News / Asia

Amnesty Urges Protection of Pakistani Girl Accused of Blasphemy

Pakistani Christian children play under a banner condemning the arrest of a Christian girl in Islamabad, Pakistan, Aug. 21, 2012.
Pakistani Christian children play under a banner condemning the arrest of a Christian girl in Islamabad, Pakistan, Aug. 21, 2012.
VOA News
Amnesty International is urging the Pakistani government to ensure the safety of a Christian girl accused of violating the country's blasphemy laws after she allegedly desecrated a religious text.

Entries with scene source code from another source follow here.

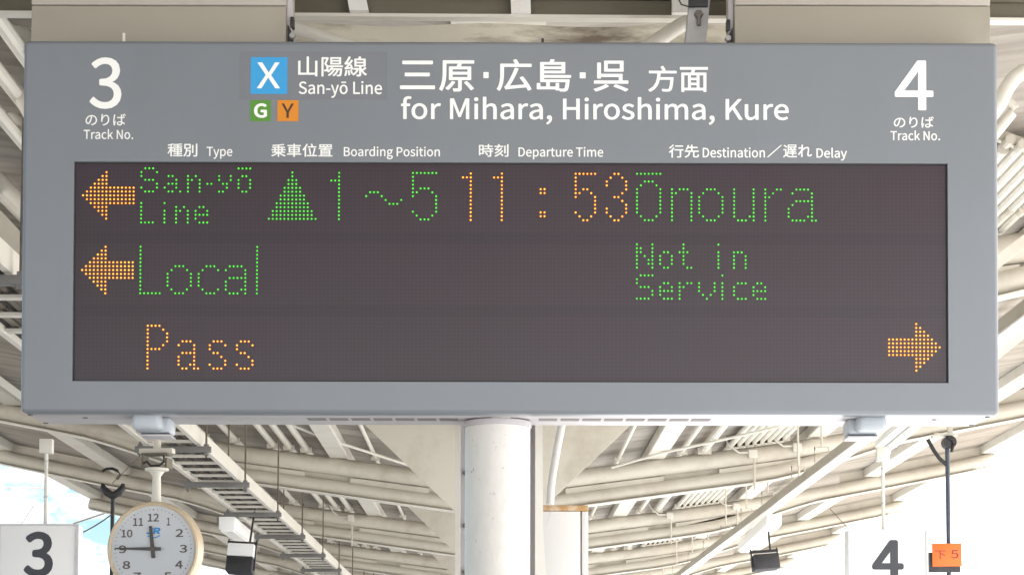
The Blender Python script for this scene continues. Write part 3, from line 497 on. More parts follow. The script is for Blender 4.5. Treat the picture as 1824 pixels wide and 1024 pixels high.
def roof_slope(s, label):
    bm = bmesh.new()
    rows = []
    y, i = -9.0, 0
    step = 0.13 / 4
    wave = (0, 0.7, 1.0, 0.7)
    while y < 75:
        st = step if 7.0 < y < 40 else step * 2
        w = wave[i % 4] * 0.024
        wob = 0.006 * math.sin(y * 1.7) + 0.004 * math.sin(y * 4.1)
        rows.append([bm.verts.new((s * X, y, zr(X) + w + wob)) for X in (0.12, 3.0, 4.2, 5.6, 6.7, EAVE)])
        y += st; i += 1 if st == step else 2
    for a, b in zip(rows, rows[1:]):
        for k in range(5): bm.faces.new((a[k], a[k + 1], b[k + 1], b[k]))
    o = new_obj("canopy_roof", bm, ROOFM, None, angle=60)
    tag(o, label, "canopy roof")
    # a second skin above, so that the roof has a thickness and keeps the sun out
    bm = bmesh.new()
    prism(bm, [(s * 0.1, zr(0.1) + 0.05), (s * EAVE, zr(EAVE) + 0.05), (s * (EAVE + 0.03), zr(EAVE) + 0.09), (s * 0.1, zr(0.1) + 0.10)], -9, 75)
    part("roof_boarding", bm, ROOFM, o, smooth=False)
    bm = bmesh.new()
    box(bm, min(s * EAVE, s * (EAVE + 0.04)), max(s * EAVE, s * (EAVE + 0.04)), -9, 75, zr(EAVE) - 0.05, zr(EAVE) + 0.12)
    part("eave_board", bm, CREAM_W, o, smooth=False)
    return o
roof_slope(-1, "weathered grey brown corrugated canopy roof slope rising to the left above the clock")
roof_slope(1, "weathered grey brown corrugated canopy roof slope rising to the right above the long bright duct")
bm = bmesh.new(); box(bm, -0.2, 0.2, -9, 75, zr(0.2) - 0.02, zr(0.2) + 0.25)
tag(new_obj("valley_gutter", bm, CREAM, None), "cream valley gutter between the two roof slopes along the platform middle", "gutter")

# ------------------------------------------------------------------ canopy frames: column, gusset plates, arms of two rails
def frame(Y, label, gusset=True):
    t = thing("canopy_frame", label, "canopy frame", (0, Y, 0), group="canopy frames along the platform")
    bm = bmesh.new()
    box(bm, -0.15, 0.15, -0.10, -0.085, 0, 4.4); box(bm, -0.15, 0.15, 0.085, 0.10, 0, 4.4); box(bm, -0.012, 0.012, -0.085, 0.085, 0, 4.4)
    part("column", bm, CREAM_W, t)
    for s in (-1, 1):
        xs = [0.2 + (EAVE - 0.35) * k / 24 for k in range(25)]
        bm = bmesh.new(); tube(bm, [(s * x, 0, za(x)) for x in xs], 0.103, 14); part("upper_rail", bm, CREAM, t)
        bm = bmesh.new(); tube(bm, [(s * x, 0, zb(x)) for x in xs if x < 5.0], 0.085, 14); part("lower_rail", bm, CREAM, t)
        bm = bmesh.new()
        xx = [x for x in xs if x < 4.1]
        top = [(s * x, za(x) - 0.095) for x in xx]; bot = [(s * x, zb(x) + 0.06) for x in xx]
        prism(bm, top + bot[::-1], 0.03, 0.045)
        x = 0.8
        while x < 2.9:          # batten strips stand proud of the web and leave dark slots between them
            Lb = random.uniform(0.9, 1.5)
            p = [(s * x, za(x) - 0.112), (s * (x + Lb), za(x + Lb) - 0.112), (s * (x + Lb), zb(x + Lb) + 0.06), (s * x, zb(x) + 0.06)]
            prism(bm, p, -0.035, 0.03)
            x += Lb + random.uniform(0.4, 0.7)
        part("web_plate", bm, CREAM, t, smooth=False)
        bm = bmesh.new()
        xf = [x for x in xs if x > 0.45]
        prism(bm, [(s * x, zbot(x) - 0.003) for x in xf] + [(s * x, zbot(x) - 0.017) for x in xf[::-1]], -0.10, 0.10)
        part("bottom_flange", bm, CREAM_W, t, smooth=False)
        if gusset:
            bm = bmesh.new()
            prism(bm, [(0, 3.46), (s * 0.30, 3.50), (s * 0.415, 3.62), (s * 1.40, 4.56), (s * 1.40, zr(1.40) - 0.03), (0, zr(0) - 0.03)], -3.40, -3.375)
            part("gusset_plate", bm, CREAM, t, smooth=False)
        # the wedge shaped plate that closes the arm at its end
        bm = bmesh.new()
        prism(bm, [(s * 5.2, ztop(5.2) - 0.05), (s * (EAVE - 0.2), ztop(EAVE - 0.2) - 0.05), (s * (EAVE - 0.2), zr(EAVE - 0.2) - 0.01), (s * 5.2, zr(5.2) - 0.01)], 0.02, 0.04)
        part("end_plate", bm, CREAM, t, smooth=False)
    return t
ORD = ["nearest cream canopy frame of paired rails, half hidden behind the departure board",
       "second cream canopy frame of paired rails with large gusset plates just below the board",
       "third cream canopy frame of paired rails counting away from the departure board",
       "fourth cream canopy frame of paired rails counting away from the departure board",
       "fifth cream canopy frame of paired rails counting away from the departure board",
       "sixth cream canopy frame of paired rails counting away from the departure board",
       "farthest small cream canopy frame of paired rails at the platform end"]
for Y, lb in zip((13.5, 24.0, 31.0, 38.0, 45.0, 52.0, 59.0), ORD): frame(Y, lb)

# ------------------------------------------------------------------ purlins and pipes running along the roof
def run(name, X, z, w, h, y0, y1, label, cat, group, material):
    bm = bmesh.new(); box(bm, X - w / 2, X + w / 2, y0, y1, z - h / 2, z + h / 2, bev=0.01, seg=1)
    return tag(new_obj(name, bm, material, None), label, cat, group)
SIDE = {-1: "left", 1: "right"}
NTH = ["innermost", "second", "third", "outermost"]
for s in (-1, 1):
    for k, X in enumerate((1.85, 3.75, 5.67, 7.45)):
        run("purlin", s * X, zr(X) - 0.075, 0.22, 0.13, 7.9, 72, f"{NTH[k]} cream purlin under the {SIDE[s]} roof slope counting from the valley", "purlin", "purlins under the roof", CREAM_W)
def pipe(X, dz, r, y0, y1, label):
    bm = bmesh.new()
    z = zr(X) - dz
    tube(bm, [(X, y0, z), (X, y1, z)], r, 10)
    o = tag(new_obj("conduit_pipe", bm, CREAM_W, None), label, "pipe", "conduit pipes under the roof")
    y = 24.0
    while y < min(y1, 47):
        bm = bmesh.new(); box(bm, X - r - 0.03, X + r + 0.03, y - 0.16, y - 0.11, z - r - 0.012, z + r * 0.2); part("pipe_clamp", bm, CREAM, o)
        y += 7.0
    return o
for k, X in enumerate((-2.23, -2.43, -2.62)):
    pipe(X, 0.085, 0.036, 8.3, 60, f"{['first', 'second', 'third'][k]} cream conduit under the left roof counting from the valley")
pipe(-3.07, 0.085, 0.036, 8.3, 60, "lone cream conduit under the left roof close above the cable ladder")
for k in range(8):
    X = 2.74 + 0.088 * k
    pipe(X, 0.085, 0.034, 11.3, 60, f"{['first','second','third','fourth','fifth','sixth','seventh','eighth'][k]} conduit of the bunch of eight under the right roof counting from the valley")
pipe(2.42, 0.10, 0.05, 11.3, 60, "thick cream conduit under the right roof beside the bunch of eight")

for X, r, lab in ((-1.42, 0.022, "slim cream conduit under the left roof between the gusset and the innermost purlin"),
                  (-3.42, 0.03, "cream conduit under the left roof just outside the cable ladder"),
                  (-4.45, 0.03, "cream conduit under the left roof between the second and third purlins"),
                  (1.42, 0.022, "slim cream conduit under the right roof between the gusset and the innermost purlin"),
                  (2.16, 0.03, "cream conduit under the right roof just outside the innermost purlin"),
                  (4.35, 0.03, "cream conduit under the right roof between the second and third purlins")):
    pipe(X, 0.06 + r, r, 13.7, 60, lab)
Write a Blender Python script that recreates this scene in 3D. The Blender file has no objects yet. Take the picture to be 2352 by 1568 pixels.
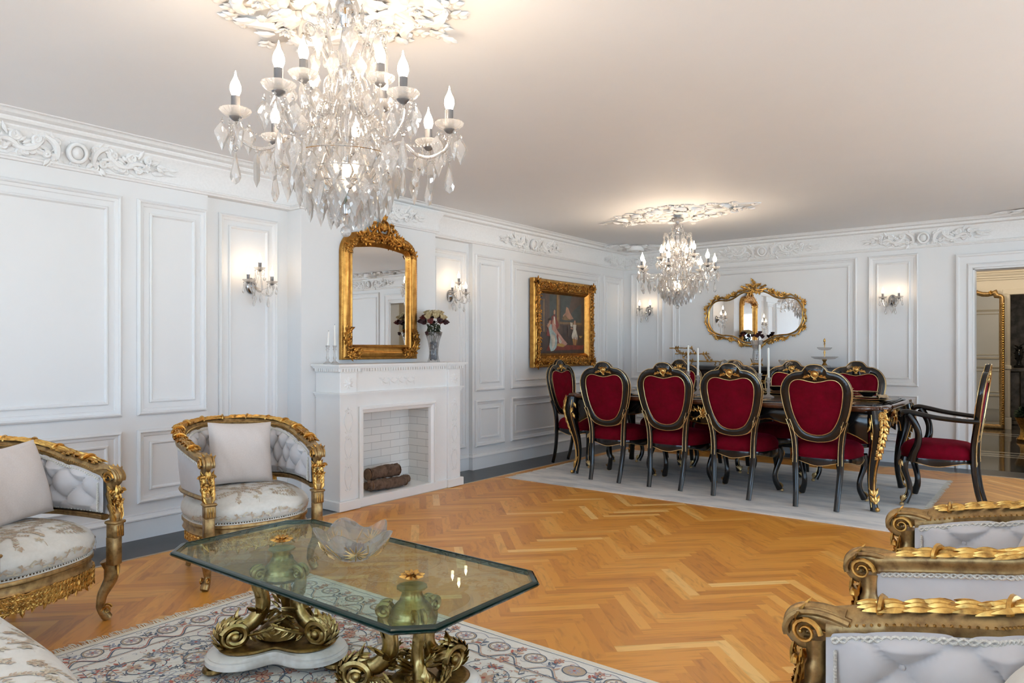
import bpy, math, random
import numpy as np
from math import pi, sin, cos, radians as R
C = bpy.context.scene
col = C.collection

# ---------------- camera, world, light, exposure ----------------
cam_d = bpy.data.cameras.new('camera'); cam = bpy.data.objects.new('camera', cam_d); col.objects.link(cam)
cam_d.sensor_width = 36.0; cam_d.lens = 36.0 * 1624.0 / 2352.0
cam_d.shift_y = 18.0 / 2352.0
cam_d.clip_start = 0.05; cam_d.clip_end = 200
cam.location = (0, 0, 1.2); cam.rotation_euler = (R(90), 0, R(37.7))
C.camera = cam
vs = C.view_settings
vs.view_transform = 'Standard'; vs.look = 'None'; vs.gamma = 1.0; vs.use_curve_mapping = False
vs.exposure = -0.34
C.cycles.max_bounces = 10; C.cycles.diffuse_bounces = 5; C.cycles.glossy_bounces = 5
C.cycles.transmission_bounces = 8; C.cycles.transparent_max_bounces = 24
C.cycles.caustics_reflective = False; C.cycles.caustics_refractive = False
C.cycles.sample_clamp_indirect = 6.0

W = bpy.data.worlds.new('world'); C.world = W; W.use_nodes = True
wn = W.node_tree.nodes; wl = W.node_tree.links
_tc = wn.new('ShaderNodeTexCoord'); _sp = wn.new('ShaderNodeSeparateXYZ'); _rp = wn.new('ShaderNodeValToRGB')     # overcast sky above, brighter lower half added to lift the ceiling
wl.new(_tc.outputs['Generated'], _sp.inputs[0]); wl.new(_sp.outputs[2], _rp.inputs[0]); wl.new(_rp.outputs[0], wn['Background'].inputs[0])
_mr = wn.new('ShaderNodeMapRange'); _mr.inputs['From Min'].default_value = -1; _mr.inputs['From Max'].default_value = 1; wl.new(_sp.outputs[2], _mr.inputs[0]); wl.new(_mr.outputs[0], _rp.inputs[0])
_rp.color_ramp.elements[0].position = .47; _rp.color_ramp.elements[0].color = (.72, .88, .98, 1); _rp.color_ramp.elements[1].position = .53; _rp.color_ramp.elements[1].color = (.33, .48, .64, 1)
wn['Background'].inputs[1].default_value = 15.0
WIN = [(-3.9, -2.5), (-2.2, -0.8), (-0.3, 1.1)]          # rear wall windows: x ranges
WINR = [(-2.2, -0.9), (0.9, 2.2), (3.2, 4.4), (5.4, 6.6)]            # right wall windows: y ranges
YR, XRW = -3.0, 3.0                                        # rear wall plane, right wall plane
def portal(name, loc, rot, sx, sy):
    d = bpy.data.lights.new(name, 'AREA'); d.shape = 'RECTANGLE'; d.size = sx; d.size_y = sy
    d.cycles.is_portal = True
    o = bpy.data.objects.new(name, d); col.objects.link(o); o.location = loc; o.rotation_euler = rot
for a, b in WIN: portal('window_portal', ((a+b)/2, YR-.12, 1.3), (R(90), 0, R(180)), b-a, 2.0)
for a, b in WINR: portal('window_portal', (XRW+.12, (a+b)/2, 1.3), (R(90), 0, R(-90)), b-a, 2.0)
# recessed ceiling lamps of the hall beyond the doorway
for x, y in ((-1.2, 11.9), (-0.3, 11.9), (-0.7, 10.0), (.6, 13.9)):
    d = bpy.data.lights.new('hall_lamp', 'POINT'); d.energy = 26; d.color = (1, .84, .62); d.shadow_soft_size = .05
    o = bpy.data.objects.new('hall_lamp', d); col.objects.link(o); o.location = (x, y, 2.30)

# ---------------- custom properties ----------------
def tag(o, label=None, cat=None, group=None, kind=None):
    if label: o['label'] = label
    if cat: o['category'] = cat
    if group: o['group'] = group
    if kind: o['kind'] = kind
    return o
def empty(name, label, cat, loc=(0, 0, 0), rz=0, group=None):
    o = bpy.data.objects.new(name, None); col.objects.link(o); o.empty_display_size = .05
    o.location = loc; o.rotation_euler = (0, 0, rz)
    return tag(o, label, cat, group)
def copy_tree(o, parent=None):
    c = o.copy(); col.objects.link(c)
    if parent is not None: c.parent = parent
    for ch in list(o.children): copy_tree(ch, c)
    return c
def dup(o, loc, rz, label, group=None, name=None):
    c = copy_tree(o); c.location = loc; c.rotation_euler = (0, 0, rz); c['label'] = label
    if group: c['group'] = group
    return c

# ---------------- materials ----------------
def newmat(name):
    m = bpy.data.materials.new(name); m.use_nodes = True
    nt = m.node_tree; return m, nt, nt.nodes['Principled BSDF']
def setp(p, **k):
    for a, b in k.items():
        a = a.replace('_', ' ')
        if a in p.inputs: p.inputs[a].default_value = b
def noise(nt, scale, detail=3, rough=.5, coord='Object', stretch=None):
    tc = nt.nodes.new('ShaderNodeTexCoord'); n = nt.nodes.new('ShaderNodeTexNoise')
    n.inputs['Scale'].default_value = scale; n.inputs['Detail'].default_value = detail; n.inputs['Roughness'].default_value = rough
    if stretch:
        mp = nt.nodes.new('ShaderNodeMapping'); mp.inputs['Scale'].default_value = stretch
        nt.links.new(tc.outputs[coord], mp.inputs[0]); nt.links.new(mp.outputs[0], n.inputs[0])
    else: nt.links.new(tc.outputs[coord], n.inputs[0])
    return n
def ramp(nt, src, stops):
    r = nt.nodes.new('ShaderNodeValToRGB'); e = r.color_ramp.elements
    while len(e) < len(stops): e.new(.5)
    for i, (p, c) in enumerate(stops): e[i].position = p; e[i].color = (c[0], c[1], c[2], 1)
    nt.links.new(src, r.inputs[0]); return r
def bump(nt, p, src, strength, dist):
    b = nt.nodes.new('ShaderNodeBump'); b.inputs['Strength'].default_value = strength; b.inputs['Distance'].default_value = dist
    nt.links.new(src, b.inputs['Height']); nt.links.new(b.outputs[0], p.inputs['Normal']); return b
MT = {}
def simple(name, c, rough=.5, metal=0., nscale=None, c2=None, bmp=None, coord='Object', stretch=None, lo=.35, hi=.65, **k):
    m, nt, p = newmat(name); setp(p, Base_Color=(*c, 1), Roughness=rough, Metallic=metal, **k)
    if nscale:
        n = noise(nt, nscale, 4, .6, coord, stretch)
        if c2: r = ramp(nt, n.outputs[0], [(lo, c2), (hi, c)]); nt.links.new(r.outputs[0], p.inputs['Base Color'])
        if bmp: bump(nt, p, n.outputs[0], bmp[0], bmp[1])
    MT[name] = m; return m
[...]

Police arrested Ramsha Masih last week after angry neighbors surrounded her house in Islamabad and accused her of burning pages inscribed with verses from the Quran.  Some said she was burning papers from the garbage for cooking.

Pakistani President Asif Ali Zardari has ordered a probe into the girl's case.  She is reported to be mentally handicapped and as young as 12.

On Tuesday, Amnesty International issued a statement calling on the Pakistani government to urgently reform its blasphemy laws, which carry the death penalty.  

The London-based human rights group welcomed President Zardari's "swift response," but said such actions will "count for little" unless the blasphemy laws are reformed.  Amnesty urged Pakistani officials to ensure the laws cannot be used to maliciously settle disputes or enable private citizens to take matters into their own hands.

Amnesty also urged Pakistani authorities to ensure that the girl and her family are protected against intimidation and attacks.

Last year, Pakistan's Minister of Minorities Shahbaz Bhatti, the only Christian member of the federal Cabinet, was gunned down in Islamabad.  And Punjab province's governor, Salman Taseer, was killed by one of his bodyguards for opposing the controversial blasphemy laws.  

Christians are the largest non-Muslim religious minority in Pakistan, making up about 5 percent of the population.